The work of the Nobel prize-winning poet Rabindranath Tagore was once ‘shoved down our throats’. Now he is too easily dismissed, even ridiculed.
By Amit Chaudhuri

A street vendor sells photographs of Rabindranath Tagore on a Kolkata pavement. Photograph: Jayanta Shaw/Reuters/Corbis
The celebrations for the 150th anniversary of the birth of the Bengali poet Rabindranath Tagore in May began early in the month and will continue until next year. The event passed without much comment in Britain, but was noted by Ian Jack in the Guardian, and JC, in his notebook in the TLS. They enquired, pertinently, whether Tagore was worth making a fuss about. In fact, JC wanted to know: “Who reads Rabindranath Tagore now?” Any man dressed in a loose robe-like garment, and whose poetry, at least in English translation, comprises lines such as the one Jack quotes (“Faith is the bird that feels the light when the dawn is still dark”), is up, in Britain, for a laugh.

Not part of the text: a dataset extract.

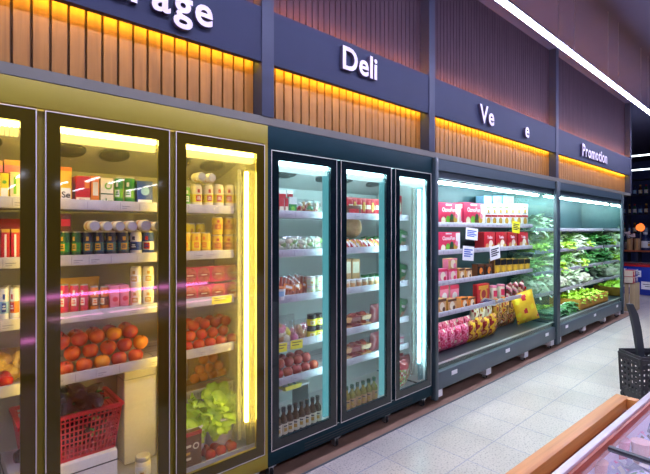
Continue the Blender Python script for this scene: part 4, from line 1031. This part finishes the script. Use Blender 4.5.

Jack reminds us of Philip Larkin’s opinion, expressed vividly in a letter: “An Indian has written to ask what I think of Rabindrum Tagore. Feel like sending him a telegram: ‘Fuck all. Larkin.’” This could be Larkin the epistolary racist. Or it could be Larkin the poet who deployed expletives to arraign the polite, the poet who, in a poem called “Sunny Prestatyn”, records with satisfaction how the original poster (“Come to sunny Prestatyn”) is gradually defaced by “Titch Thomas” with a drawing of a “tuberous cock and balls”. One can feel some of the liberating electricity Larkin feels in placing “fuck all” in close proximity to “Tagore”. He and to a certain extent Jack (who’s remarkably equable in his piece) are of a generation that had Tagore, as Karl Miller once told me, “shoved down our throats”. As an early 20th-century elixir, like Cod Liver Oil or Waterbury’s Compound, Tagore was always destined to date, and even the irritation he caused to be forgotten.
So it’s encouraging to discover that at least the irritation hasn’t vanished entirely. At the same time, I feel a surge of empathy for Jack and JC, and all who can’t read Tagore in Bengali, who must endure the most popular English translations (which are still Tagore’s own), and take on trust there’s something out there worth celebrating. Jack points out there’s very little in Tagore’s own translations worth quoting from. At first glance, this seems absolutely true. Although Tagore has had some good translators (Ketaki Kushari Dyson, Sunetra Gupta, Sukanta Chaudhuri, William Radice), it seems his own translations have permanently superseded any regard for his originals, just as, for a while, Ben Kingsley’s Gandhi eclipsed Gandhi in the popular imagination.
Tagore’s English version of the Gitanjali, for which he was awarded the Nobel prize in 1913, is what Mother Teresa once was to Calcutta, the royal family to England, and Kingsley to Gandhi: a tantalising mirage that obstructs the view of what’s behind it.